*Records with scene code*
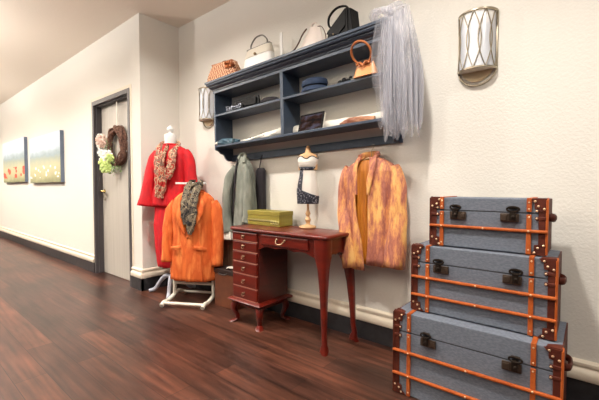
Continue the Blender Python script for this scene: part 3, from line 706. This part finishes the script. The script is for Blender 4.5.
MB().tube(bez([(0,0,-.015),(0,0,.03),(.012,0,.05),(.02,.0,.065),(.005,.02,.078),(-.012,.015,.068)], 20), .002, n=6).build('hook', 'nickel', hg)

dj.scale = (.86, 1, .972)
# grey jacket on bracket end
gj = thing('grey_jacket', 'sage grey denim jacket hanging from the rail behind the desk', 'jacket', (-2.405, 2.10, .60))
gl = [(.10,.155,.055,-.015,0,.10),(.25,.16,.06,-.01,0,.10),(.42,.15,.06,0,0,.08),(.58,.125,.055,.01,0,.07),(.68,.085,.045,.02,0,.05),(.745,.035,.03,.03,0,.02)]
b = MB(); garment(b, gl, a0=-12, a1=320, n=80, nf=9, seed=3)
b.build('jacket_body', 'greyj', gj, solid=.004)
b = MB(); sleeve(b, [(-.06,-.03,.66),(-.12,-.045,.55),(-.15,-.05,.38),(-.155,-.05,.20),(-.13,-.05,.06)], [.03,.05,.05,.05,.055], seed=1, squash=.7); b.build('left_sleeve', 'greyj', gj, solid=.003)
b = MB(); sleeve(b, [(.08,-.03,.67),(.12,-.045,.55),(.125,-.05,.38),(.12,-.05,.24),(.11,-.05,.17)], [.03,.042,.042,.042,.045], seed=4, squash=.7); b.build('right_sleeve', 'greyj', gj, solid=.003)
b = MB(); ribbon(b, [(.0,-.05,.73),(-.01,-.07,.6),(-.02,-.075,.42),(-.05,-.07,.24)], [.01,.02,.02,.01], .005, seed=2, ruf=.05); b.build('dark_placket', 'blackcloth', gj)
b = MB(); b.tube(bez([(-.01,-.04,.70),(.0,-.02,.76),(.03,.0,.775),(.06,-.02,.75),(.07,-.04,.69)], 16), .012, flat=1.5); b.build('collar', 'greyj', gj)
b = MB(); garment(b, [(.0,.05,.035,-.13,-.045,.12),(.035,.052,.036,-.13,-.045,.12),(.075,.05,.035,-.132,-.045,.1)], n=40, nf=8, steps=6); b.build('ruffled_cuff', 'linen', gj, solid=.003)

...

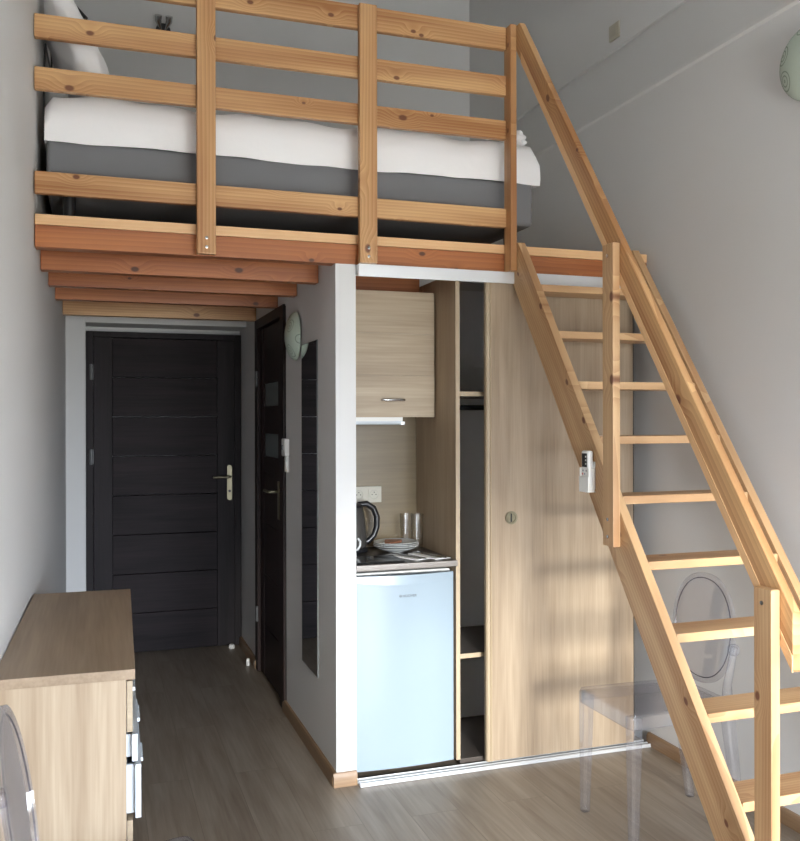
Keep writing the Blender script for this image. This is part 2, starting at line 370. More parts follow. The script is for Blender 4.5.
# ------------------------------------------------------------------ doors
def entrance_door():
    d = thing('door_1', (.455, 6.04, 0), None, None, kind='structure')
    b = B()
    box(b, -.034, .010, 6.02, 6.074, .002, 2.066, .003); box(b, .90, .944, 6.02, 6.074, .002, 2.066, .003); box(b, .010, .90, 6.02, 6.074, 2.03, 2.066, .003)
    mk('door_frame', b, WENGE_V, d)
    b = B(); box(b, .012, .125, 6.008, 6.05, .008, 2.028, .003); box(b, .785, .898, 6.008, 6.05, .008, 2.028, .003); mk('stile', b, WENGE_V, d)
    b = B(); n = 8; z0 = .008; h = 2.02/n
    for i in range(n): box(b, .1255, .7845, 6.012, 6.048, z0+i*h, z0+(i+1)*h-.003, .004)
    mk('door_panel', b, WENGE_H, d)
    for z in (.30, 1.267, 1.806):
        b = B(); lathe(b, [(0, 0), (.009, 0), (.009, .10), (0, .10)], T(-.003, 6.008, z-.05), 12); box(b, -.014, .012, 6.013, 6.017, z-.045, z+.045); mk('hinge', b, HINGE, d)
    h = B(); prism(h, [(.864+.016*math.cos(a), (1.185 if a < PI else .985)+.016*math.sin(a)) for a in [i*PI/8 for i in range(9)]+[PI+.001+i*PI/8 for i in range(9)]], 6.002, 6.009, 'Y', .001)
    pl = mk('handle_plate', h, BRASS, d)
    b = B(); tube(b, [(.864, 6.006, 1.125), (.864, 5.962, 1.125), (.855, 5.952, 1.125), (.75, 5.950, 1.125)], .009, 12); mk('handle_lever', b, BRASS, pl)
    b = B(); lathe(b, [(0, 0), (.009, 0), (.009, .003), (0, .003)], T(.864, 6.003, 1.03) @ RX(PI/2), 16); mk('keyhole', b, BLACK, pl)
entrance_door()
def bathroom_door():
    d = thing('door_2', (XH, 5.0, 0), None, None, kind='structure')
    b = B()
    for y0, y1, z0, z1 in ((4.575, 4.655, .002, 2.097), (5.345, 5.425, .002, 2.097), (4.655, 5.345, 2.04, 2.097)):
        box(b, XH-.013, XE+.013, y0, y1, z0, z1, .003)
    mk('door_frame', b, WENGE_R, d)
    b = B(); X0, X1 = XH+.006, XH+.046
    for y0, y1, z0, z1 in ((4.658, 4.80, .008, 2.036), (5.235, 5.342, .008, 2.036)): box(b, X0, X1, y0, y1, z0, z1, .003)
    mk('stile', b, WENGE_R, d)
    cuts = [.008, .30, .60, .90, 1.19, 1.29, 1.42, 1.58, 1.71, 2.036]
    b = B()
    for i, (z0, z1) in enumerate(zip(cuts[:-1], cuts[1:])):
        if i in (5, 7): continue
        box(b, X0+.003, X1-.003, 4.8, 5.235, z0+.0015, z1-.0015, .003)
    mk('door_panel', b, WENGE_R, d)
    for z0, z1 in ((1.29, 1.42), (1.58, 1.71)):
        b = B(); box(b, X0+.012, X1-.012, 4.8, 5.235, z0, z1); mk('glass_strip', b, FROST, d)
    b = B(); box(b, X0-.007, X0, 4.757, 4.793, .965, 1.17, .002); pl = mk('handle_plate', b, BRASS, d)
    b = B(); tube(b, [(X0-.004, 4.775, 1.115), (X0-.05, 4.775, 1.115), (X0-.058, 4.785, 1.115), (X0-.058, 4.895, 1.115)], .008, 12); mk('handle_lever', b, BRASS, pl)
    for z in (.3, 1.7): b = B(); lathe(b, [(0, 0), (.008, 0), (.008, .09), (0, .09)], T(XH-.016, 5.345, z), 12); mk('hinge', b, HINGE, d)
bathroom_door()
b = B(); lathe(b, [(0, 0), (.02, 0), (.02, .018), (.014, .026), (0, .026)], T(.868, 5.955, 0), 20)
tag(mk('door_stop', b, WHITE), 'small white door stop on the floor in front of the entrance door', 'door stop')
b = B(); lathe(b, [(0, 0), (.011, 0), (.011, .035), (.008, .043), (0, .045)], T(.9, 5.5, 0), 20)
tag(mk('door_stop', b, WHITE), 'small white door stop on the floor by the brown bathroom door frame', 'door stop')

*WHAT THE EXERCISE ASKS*
Return nothing but the lines running from the line with "Continue the Blender" through the line with "n=6).build('hook', 'nickel', hg)", exactly as they appear.

*RESPONSE TO THIS TASK*
Continue the Blender Python script for this scene: part 3, from line 706. This part finishes the script. The script is for Blender 4.5.
MB().tube(bez([(0,0,-.015),(0,0,.03),(.012,0,.05),(.02,.0,.065),(.005,.02,.078),(-.012,.015,.068)], 20), .002, n=6).build('hook', 'nickel', hg)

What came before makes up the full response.